Вдох. Выдох. Снова вдох. Это бы третий подъем на лебедках. Шерсть отходит пластами, пена у рта. Судороги. И абсолютно человеческие, живые карие глаза. Она понимает, что умирает. И, будучи высокопородной, преданной человеку, настоящей спортсменкой, она все еще пытается найти силы, чтобы встать.
Она не встанет. Она умрет спустя два часа. После двух недель жизни на подвесах. После двух лет легкой и беззаботной жизни в нашем шелтере, среди друзей, зеленых полей и спокойной легкой работы с детьми с ограниченными возможностями здоровья. После 10 лет спортивных нагрузок и стартов, на которых от нее требовалось пройти конкурные препятствия любой ценой, поэтому, когда она не могла преодолеть дилетантски выстроенный местечковыми «курс-дизайнерами» конкурный маршрут из-за ошибок в расчете дистанции между препятствиями, она просто брала их грудью, но с пути свернуть ей не позволяла ее порода и выучка. После чудовищных попыток местных «разведенцев» получить от нее породное потомство любой ценой, на память от чего ей осталось два сломанных одним особо ретивым «поклонником» ребра при организации случки деревенским способом. После отказа от нее последней владелицей и продажи нам по мясной цене, за одну десятую ее реальной стоимости.
Она умрет, и мы начнем вскрытие. Для современных поколений владельцев животных вскрытие представляется неким кощунством, нарушает «феечковость» и «эльфовость» так называемой любви к животным. В своей голове они хотят оставить картинку лошадки, скачущей по радуге на изумрудные луга. Отказ признать то, что лошадь это – кровь, плоть, боль и слезы (а лошади плачут, когда им больно, потому что физиологически не могут кричать) равносилен отказу признать, что лошадь – такое же живое существо со своими потребностями, слабостями, усталостью, изношенностью и смертью.

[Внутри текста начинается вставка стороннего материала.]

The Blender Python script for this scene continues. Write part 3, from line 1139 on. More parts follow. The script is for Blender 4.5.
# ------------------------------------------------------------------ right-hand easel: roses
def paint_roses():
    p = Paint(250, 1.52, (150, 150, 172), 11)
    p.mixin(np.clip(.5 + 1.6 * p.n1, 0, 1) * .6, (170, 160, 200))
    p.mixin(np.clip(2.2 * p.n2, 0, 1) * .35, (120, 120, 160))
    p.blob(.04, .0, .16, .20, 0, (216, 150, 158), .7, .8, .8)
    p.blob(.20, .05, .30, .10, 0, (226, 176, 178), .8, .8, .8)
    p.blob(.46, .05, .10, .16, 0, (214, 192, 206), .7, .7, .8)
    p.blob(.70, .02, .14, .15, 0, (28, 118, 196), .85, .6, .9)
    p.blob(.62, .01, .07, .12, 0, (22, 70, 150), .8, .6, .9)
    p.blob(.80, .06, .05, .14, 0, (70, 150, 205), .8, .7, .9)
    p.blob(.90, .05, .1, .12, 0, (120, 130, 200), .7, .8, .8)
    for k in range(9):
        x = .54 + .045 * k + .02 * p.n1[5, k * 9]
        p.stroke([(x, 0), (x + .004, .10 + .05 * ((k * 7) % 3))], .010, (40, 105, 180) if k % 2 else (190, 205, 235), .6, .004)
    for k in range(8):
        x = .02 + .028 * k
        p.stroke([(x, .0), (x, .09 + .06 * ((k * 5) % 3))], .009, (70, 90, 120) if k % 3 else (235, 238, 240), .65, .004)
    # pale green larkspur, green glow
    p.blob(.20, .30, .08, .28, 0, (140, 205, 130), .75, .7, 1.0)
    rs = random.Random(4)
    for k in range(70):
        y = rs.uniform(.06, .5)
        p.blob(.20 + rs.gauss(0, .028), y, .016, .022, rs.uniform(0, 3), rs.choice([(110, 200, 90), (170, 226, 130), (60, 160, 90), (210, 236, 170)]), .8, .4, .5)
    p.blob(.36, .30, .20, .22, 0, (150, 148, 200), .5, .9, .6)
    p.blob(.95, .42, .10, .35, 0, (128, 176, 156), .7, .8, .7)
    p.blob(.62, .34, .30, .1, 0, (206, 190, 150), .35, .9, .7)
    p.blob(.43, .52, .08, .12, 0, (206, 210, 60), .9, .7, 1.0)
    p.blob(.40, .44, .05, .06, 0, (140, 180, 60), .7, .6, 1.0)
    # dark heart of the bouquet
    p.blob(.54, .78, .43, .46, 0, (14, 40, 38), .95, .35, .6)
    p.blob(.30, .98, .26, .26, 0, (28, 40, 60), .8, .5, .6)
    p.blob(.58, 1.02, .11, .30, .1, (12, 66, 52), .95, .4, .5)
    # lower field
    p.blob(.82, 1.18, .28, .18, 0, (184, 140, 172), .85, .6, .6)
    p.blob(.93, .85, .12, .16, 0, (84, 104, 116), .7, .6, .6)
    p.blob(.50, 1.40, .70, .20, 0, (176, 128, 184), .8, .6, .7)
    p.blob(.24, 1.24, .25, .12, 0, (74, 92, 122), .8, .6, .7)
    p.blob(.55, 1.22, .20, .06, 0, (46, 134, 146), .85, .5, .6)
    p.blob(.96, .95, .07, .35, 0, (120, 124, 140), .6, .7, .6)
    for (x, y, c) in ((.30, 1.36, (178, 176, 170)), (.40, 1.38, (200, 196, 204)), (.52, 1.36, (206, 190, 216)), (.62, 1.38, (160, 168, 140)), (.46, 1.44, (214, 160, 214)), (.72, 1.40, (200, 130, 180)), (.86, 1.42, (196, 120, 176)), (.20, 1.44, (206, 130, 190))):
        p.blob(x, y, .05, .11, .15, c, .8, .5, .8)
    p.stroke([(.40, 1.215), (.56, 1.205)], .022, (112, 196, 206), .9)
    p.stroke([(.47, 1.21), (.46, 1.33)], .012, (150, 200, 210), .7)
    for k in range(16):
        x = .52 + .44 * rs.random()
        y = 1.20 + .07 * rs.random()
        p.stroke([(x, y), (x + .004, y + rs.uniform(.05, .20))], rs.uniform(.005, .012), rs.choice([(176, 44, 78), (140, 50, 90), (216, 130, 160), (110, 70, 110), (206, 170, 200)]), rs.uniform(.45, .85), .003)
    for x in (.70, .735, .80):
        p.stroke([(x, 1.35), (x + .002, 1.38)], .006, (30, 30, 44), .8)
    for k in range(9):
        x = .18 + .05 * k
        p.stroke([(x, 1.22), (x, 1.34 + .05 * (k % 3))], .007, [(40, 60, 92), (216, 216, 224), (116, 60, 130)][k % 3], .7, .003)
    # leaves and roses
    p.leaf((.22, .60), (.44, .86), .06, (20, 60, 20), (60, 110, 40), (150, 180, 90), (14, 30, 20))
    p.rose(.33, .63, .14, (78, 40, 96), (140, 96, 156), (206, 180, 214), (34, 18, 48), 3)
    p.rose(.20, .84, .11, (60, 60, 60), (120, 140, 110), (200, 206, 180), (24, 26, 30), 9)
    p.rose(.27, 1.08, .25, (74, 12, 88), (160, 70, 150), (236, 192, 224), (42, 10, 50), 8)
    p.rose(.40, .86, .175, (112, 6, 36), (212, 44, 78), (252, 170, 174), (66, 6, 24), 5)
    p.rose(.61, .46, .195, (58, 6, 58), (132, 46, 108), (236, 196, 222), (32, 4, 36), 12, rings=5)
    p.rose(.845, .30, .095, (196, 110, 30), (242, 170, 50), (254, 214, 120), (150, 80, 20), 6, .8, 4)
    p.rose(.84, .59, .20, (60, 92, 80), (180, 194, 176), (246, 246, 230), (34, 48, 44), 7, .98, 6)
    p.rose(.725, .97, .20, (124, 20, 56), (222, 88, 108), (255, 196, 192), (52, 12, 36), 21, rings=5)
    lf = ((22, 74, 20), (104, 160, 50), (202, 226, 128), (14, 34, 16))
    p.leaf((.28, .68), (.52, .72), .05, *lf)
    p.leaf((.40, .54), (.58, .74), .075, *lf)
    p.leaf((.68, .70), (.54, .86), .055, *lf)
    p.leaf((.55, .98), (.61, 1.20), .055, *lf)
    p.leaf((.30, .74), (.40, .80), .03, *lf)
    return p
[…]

Для нас вскрытие – возможность понять и объяснить происходившее с животным и сделать практический вклад в возможную помощь другим. Но, чаще всего, помощь таким животным может быть только паллиативной. Вскрытие русской верховой кобылы Беатриче, дочери знаменитого русского верхового жеребца Барина и тракененской Червы, покажет нам уже диагностированную причину смерти: изношенное долгими нерациональными нагрузками сердце. Растянутый и тоненький как тряпочка перикард еще два года позволял кобыле жить, двигаться, наслаждаться солнечным теплом, но она уже медленно умирала. Нам выпала честь до конца сопровождать лошадь такого высокого происхождения, не прося от нее ничего, просто помогая ей потому, что она есть. Была.
Через наш шелтер прошло несколько таких и других лошадей. Все они получили достойное, насколько мы могли себе это позволить, доживание. Просто когда-то мы, бывшие конники-спортсмены, несколько ветеринаров, любители конных прогулок и туризма вне целей получения коммерческой прибыли, пришли к общему постулату: мы любим лошадь под собой, а не себя на лошади.